My commitment includes the following four steps:
Make housing more affordable. The centerpiece of my campaign was making Seattle more affordable by a) adding housing in core neighborhoods and b) improving transit so that more people can get around without the expense of car ownership. By creating more housing supply, the overall cost will decline. There’s an opportunity to build collaboration between housing advocates and also do the following:
- Ensure that public subsidies provide housing for low-income residents. Lower the threshold for public subsidy from 80%+ of median income. Exceptions should be allowed only to jump-start more building in areas where it wouldn’t otherwise occur.
- Insist on a net gain of housing units so that low-income residents aren’t displaced by development.
- Implement inclusionary zoning so that larger projects include housing designed for workers and families.
- Improve transit to reduce the overall cost of living in Seattle. Use modern debit cards (ORCA cards) to provide free or reduced fares for low-income residents.
Ensure quality temporary shelter. I want to live in a city that doesn’t need temporary camps for homeless residents. However, in the meantime we should have clear guidelines to facilitate “Nicklesville” and other encampments as a short-term measure.

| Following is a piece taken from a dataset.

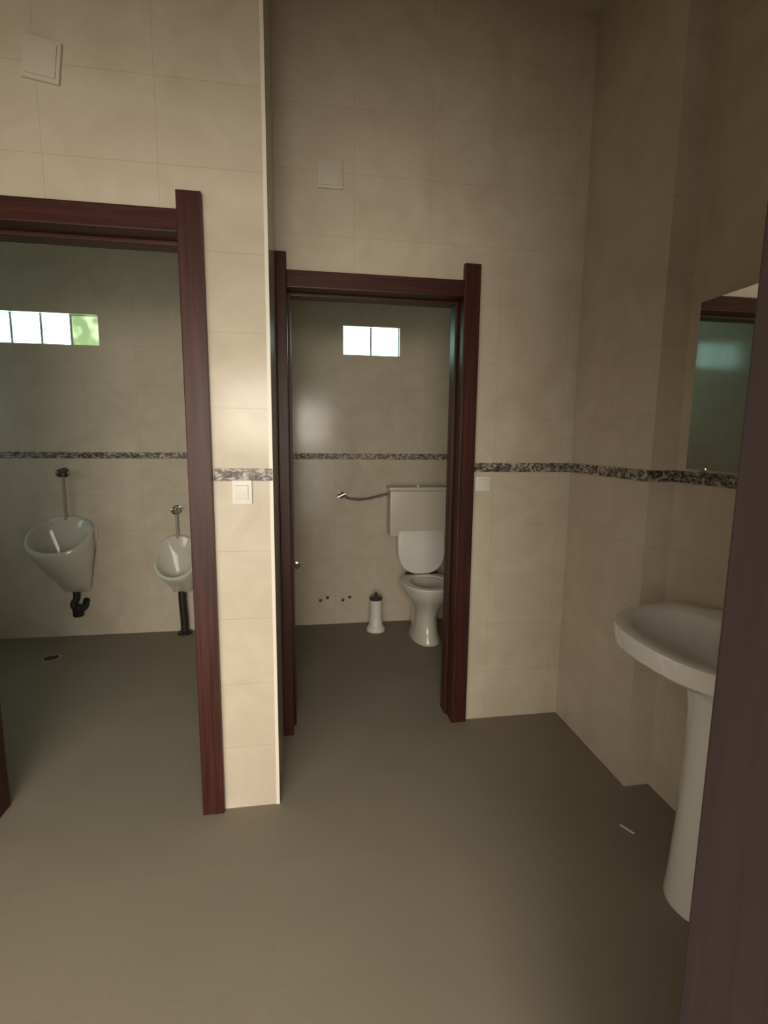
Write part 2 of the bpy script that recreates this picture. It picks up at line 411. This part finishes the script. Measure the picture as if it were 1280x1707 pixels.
# ------------------------------------------------------------------ urinals
def u_ring(w, d, z0, tilt, sh=0, n=40, p=2.2, back=0):
    """oval outline at mean height z0, front edge lower than the back by tilt; local y negative = into the room"""
    pts = []
    for k in range(n):
        a = 2*math.pi*k/n; cx, sy = math.cos(a), math.sin(a)
        ex = abs(cx)**(2/p)*(1 if cx > 0 else -1); ey = abs(sy)**(2/p)*(1 if sy > 0 else -1)
        f = (ey+1)/2                      # 1 at the wall, 0 at the front
        y = -back - d*(1-f)
        wloc = w*ex*(1.0)
        pts.append((wloc + sh, y, z0 + tilt*(f-.5)))
    return pts
def urinal(x, zbot, ztop, w, depth, label, valve_z, valve_mat, floor_pipe, skew=0, bz=0, top=.69, tl=.33):
    h = ztop - zbot
    t = thing('urinal', label, 'urinal', (x, D, zbot), 'urinals on the back wall')
    t.rotation_euler = (0, 0, bz)
    bm = NB()
    q = lambda a: zbot*0 + a*h
    g = top/.69; u = h/.5
    rings = [u_ring(w*.16, depth*.20, q(.0), 0, skew), u_ring(w*.22, depth*.34, q(.04), .01, skew), u_ring(w*.27, depth*.50, q(.16*g), .03, skew*.9),
             u_ring(w*.36, depth*.72, q(.32*g), tl*.3*u, skew*.6), u_ring(w*.46, depth*.92, q(.52*g), tl*.67*u, skew*.3), u_ring(w*.495, depth*.985, q(.64*g), tl*.9*u, 0),
             u_ring(w*.50, depth, q(.69*g), tl*u, 0), u_ring(w*.49, depth*.985, q(.69*g+.025), tl*u, 0), u_ring(w*.45, depth*.92, q(.69*g+.025), tl*.97*u, 0, back=.012)]
    rings += [u_ring(w*.41, depth*.80, q(.69*g), tl*.9*u, 0, back=.022), u_ring(w*.37, depth*.72, q(.58*g), tl*.67*u, 0, back=.03), u_ring(w*.29, depth*.58, q(.42*g), tl*.36*u, skew*.4, back=.04),
              u_ring(w*.16, depth*.34, q(.26*g), .05, skew*.6, back=.05), u_ring(w*.05, depth*.1, q(.22*g), 0, skew*.6, back=.10)]
    loft(bm, rings); obj('bowl', bm, CERD, t, smooth=True)
    # raised back plate
    bm = NB()
    def br(s, y):
        pts = []
        for k in range(40):
            a = 2*math.pi*k/40
            pts.append((w*.47*s*math.cos(a), y, h*.80 + (h*.24 if math.sin(a) > 0 else h*.40)*s*math.sin(a)))
        return pts
    loft(bm, [br(1, 0), br(1, -.018), br(.93, -.03), br(.80, -.034)]); obj('back_plate', bm, CERD, t, smooth=True)
    zv = valve_z - zbot
    bm = NB(); tube(bm, [(0, -.028, h*.98), (0, -.028, zv)], .010); obj('flush_pipe', bm, PVC, t, smooth=True)
    bm = NB(); lathe(bm, [(.033, 0), (.033, .006), (.02, .010), (.02, .045), (.026, .047), (.026, .07), (.018, .075)], (0, 0, zv), 20, 'Y')
    o = obj('flush_valve', bm, valve_mat, t, smooth=True)
    bm = NB(); tube(bm, [(-.012, -.072, zv-.006), (.050, -.078, zv+.024)], [.009, .007]); obj('lever', bm, valve_mat, o, smooth=True)
    bm = NB()
    if floor_pipe:
        tube(bm, smooth_pts([(skew, -.06, .03), (skew, -.06, -.05), (skew+.005, -.055, -zbot+.10), (skew+.005, -.055, -zbot+.0)]), .027)
        lathe(bm, [(.05, -zbot), (.05, -zbot+.012), (.03, -zbot+.02)], (skew+.005, -.055, 0), 20)
    else:
        tube(bm, smooth_pts([(skew, -.07, .03), (skew, -.07, -.04), (skew-.02, -.075, -.08), (skew, -.08, -.115), (skew+.04, -.06, -.11), (skew+.035, 0, -.075)]), .022)
        lathe(bm, [(.03, -.165), (.034, -.16), (.034, -.09), (.024, -.085)], (skew+.008, -.08, 0), 20)
    o = obj('trap', bm, BLACK, t, smooth=True); o['label'] = 'black rubber drain trap'
    return t
urinal(-1.60, .335, .845, .40, .30, 'larger white oval urinal farther from the door post, left of the two', 1.155, DCHROME, False, .045, 0, .80, .19)
urinal(-.885, .300, .700, .29, .22, 'smaller low urinal beside the red brown door post', .895, CHROME, True, .02)

# ------------------------------------------------------------------ toilet
TXC = .845
toi = thing('toilet', 'white toilet with raised lid and wall cistern in the right room', 'toilet', (TXC, D, 0))
def t_ring(w, yb, yf, z, n=40, p=2.2):
    pts = []
    for k in range(n):
        a = 2*math.pi*k/n; cx, sy = math.cos(a), math.sin(a)
        ex = abs(cx)**(2/p)*(1 if cx > 0 else -1); ey = abs(sy)**(2/p)*(1 if sy > 0 else -1)
        mid = yb + (yf-yb)*.45
        y = mid + (yb-mid)*ey if ey > 0 else mid + (mid-yf)*ey
        pts.append((w*ex, y, z))
    return pts
bm = NB()
loft(bm, [t_ring(.105, -.14, -.52, 0), t_ring(.105, -.14, -.52, .02), t_ring(.088, -.15, -.49, .06), t_ring(.082, -.15, -.46, .17), t_ring(.10, -.14, -.49, .24),
          t_ring(.145, -.13, -.56, .31), t_ring(.172, -.13, -.605, .36), t_ring(.178, -.13, -.615, .395), t_ring(.172, -.135, -.61, .405),
          t_ring(.125, -.22, -.565, .405), t_ring(.118, -.23, -.555, .39), t_ring(.09, -.26, -.50, .30), t_ring(.05, -.30, -.42, .25)])
bwl = obj('bowl', bm, CERD, toi, smooth=True)
bm = NB(); loft(bm, [t_ring(.078, -.27, -.48, .284), t_ring(.078, -.27, -.48, .286)]); o = obj('water', bm, STAIN, bwl); o['label'] = 'dark greenish water'
bm = NB()
loft(bm, [t_ring(.180, -.16, -.62, .407), t_ring(.184, -.155, -.624, .415), t_ring(.178, -.16, -.618, .425), t_ring(.130, -.225, -.57, .425), t_ring(.124, -.23, -.562, .415), t_ring(.128, -.226, -.567, .407)], False, False)
obj('seat', bm, PLASTIC, toi, smooth=True)
# raised lid leaning against the cistern
bm = NB()
def l_ring(w, z0, z1, y, dz=0, n=40):
    pts = []
    for k in range(n):
        a = 2*math.pi*k/n; cx, sy = math.cos(a), math.sin(a)
        ex = abs(cx)**(2/2.8)*(1 if cx > 0 else -1); ey = abs(sy)**(2/2.8)*(1 if sy > 0 else -1)
        pts.append((w*ex, y - .0*z0, (z0+z1)/2 + (z1-z0)/2*ey))
    return pts
loft(bm, [l_ring(.170, 0, .42, -.008), l_ring(.178, -.0, .43, 0), l_ring(.176, 0, .428, .012), l_ring(.150, .02, .40, .020)])
lid = obj('lid', bm, PLASTIC, toi, smooth=True, loc=(0, -.20, .43)); lid.rotation_euler = (R(-7), 0, 0)
for s in (-1, 1):
    bm = NB(); tube(bm, [(s*.09-.03, -.195, .428), (s*.09+.03, -.195, .428)], .013); obj('hinge', bm, BLACK, toi, smooth=True)
bm = NB(); box(bm, -.235, .205, -.17, -.006, .70, 1.035, .02); cis = obj('cistern', bm, CISP, toi, smooth=True)
bm = NB(); box(bm, -.242, .212, -.178, -.006, 1.035, 1.06, .008); obj('cistern_lid', bm, CISP, cis, smooth=True)
bm = NB(); lathe(bm, [(.022, 1.059), (.022, 1.066), (.016, 1.068)], (-.015, -.09, 0), 20); obj('flush_button', bm, CHROME, cis, smooth=True)
bm = NB(); tube(bm, [(0, -.10, .70), (0, -.10, .42)], .022); obj('flush_pipe', bm, PLASTIC, toi, smooth=True)
bm = NB(); tube(bm, smooth_pts([(.290-TXC, -.045, .985), (.34-TXC, -.05, .965), (.43-TXC, -.055, .962), (.54-TXC, -.06, .985), (.612-TXC, -.07, 1.005)]), .008)
o = obj('water_hose', bm, DCHROME, toi, smooth=True); o['label'] = 'dark flexible water hose'

def stop_valve(x, z, label):
    t = thing('stop_valve', label, 'valve', (x, D, z))
    bm = NB(); lathe(bm, [(.026, 0), (.026, .005), (.014, .008), (.014, .05), (.010, .052)], (0, 0, 0), 20, 'Y'); obj('valve_body', bm, CHROME, t, smooth=True)
    bm = NB(); tube(bm, [(-.03, -.05, -.012), (.028, -.05, .014)], [.007, .010]); obj('handle', bm, CHROME, t, smooth=True)
    return t
stop_valve(.270, .990, 'chrome stop valve on the back wall at the end of the dark hose')
stop_valve(-.060, .467, 'low chrome stop valve on the back wall beside the doorway left post')
for x, z, l in ((.140, .200, 'left of the two dark fixing holes low on the toilet room wall'), (.308, .197, 'right of the two dark fixing holes nearer the brush')):
    t = thing('fixing_hole', l, 'wall fixing', (x, D, z), 'fixing holes')
    for s in (-1, 1):
        bm = NB(); lathe(bm, [(.013, 0), (.013, .003), (.006, .004)], (s*.026, 0, s*.01), 14, 'Y'); obj('plug', bm, DCHROME, t, smooth=True)

# toilet brush
tb = thing('toilet_brush', 'white toilet brush holder with dark top on the toilet room floor', 'toilet brush', (.512, 3.56, 0))
bm = NB(); lathe(bm, [(.068, 0), (.070, .012), (.062, .03), (.050, .045), (.044, .12), (.043, .235), (.038, .24)], n=28); obj('holder', bm, PLASTIC, tb, smooth=True)
bm = NB(); lathe(bm, [(.046, .235), (.048, .245), (.040, .258), (.012, .262)], n=28); o = obj('cap', bm, DCHROME, tb, smooth=True); o['label'] = 'dark cap'
bm = NB(); lathe(bm, [(.009, .26), (.008, .275), (.012, .283), (.006, .288)], n=14); obj('handle', bm, DCHROME, tb, smooth=True)

# paper scrap and floor drain
bm = NB()
loft(bm, [[(-.028, -.004, .001), (.026, -.003, .001), (.028, .004, .001), (-.024, .005, .001)], [(-.028, -.004, .002), (.026, -.003, .006), (.028, .004, .004), (-.024, .005, .003)]])
o = obj('paper_scrap', bm, PAPER, loc=(1.148, 1.506, 0)); o.rotation_euler = (0, 0, R(-62)); tag(o, 'tiny pinkish white paper scrap on the floor near the washbasin', 'litter')
fd = thing('floor_drain', 'small round metal drain in the urinal room floor', 'drain', (-1.60, 3.35, 0))
bm = NB(); lathe(bm, [(.055, 0), (.055, .003), (.045, .004), (.045, .002)], n=28); obj('rim', bm, CHROME, fd, smooth=True)
bm = NB()
for k in range(-3, 4): 
    hw = math.sqrt(.043**2 - (k*.011)**2); box(bm, -hw, hw, k*.011-.003, k*.011+.003, .002, .004)
obj('grate', bm, DCHROME, fd)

- Act with urgency on siting. It’s shameful that the city council has delayed action repeatedly.
- Ensure 24-hour shelters for everyone who needs a spot, especially places for domestic violence survivors and their families.
- Ensure shower facilities for homeless who don’t reside in shelters.
Work with private and nonprofit partners. Government must do what no one else can. This means facilitating the many service providers to make progress toward King County’s Ten Year Plan to End Homelessness.
- Consolidate the efforts of nonprofits and developers to facilitate collaboration. We all need to give up some turf and focus on shared goals, not the process to get there. This will help us get better results with the resources we have and provide an opportunity to leverage more resources.
- Work with service providers to build capacity.
Address causes of homelessness. We should give our neighbors a helping hand, not try to fix them. We should provide housing and also focus on prevention.
- Work on strategies to alleviate the many causes of homelessness: shelter, employment training, education, mentoring and health care.
- Measure progress without forgetting that the goal is providing shelter, not measurement itself.
- Address the unemployment and health care problems that leave a disproportionate number of racial minority residents homeless.
- Ensure strategies are tailored to each segment of the homeless population, including youth, chronic homeless adults, families and immigrants.
- Advocate in Olympia and Washington, D.C. for health care funding, progressive tax reform and anti-poverty initiatives and other progressive policies.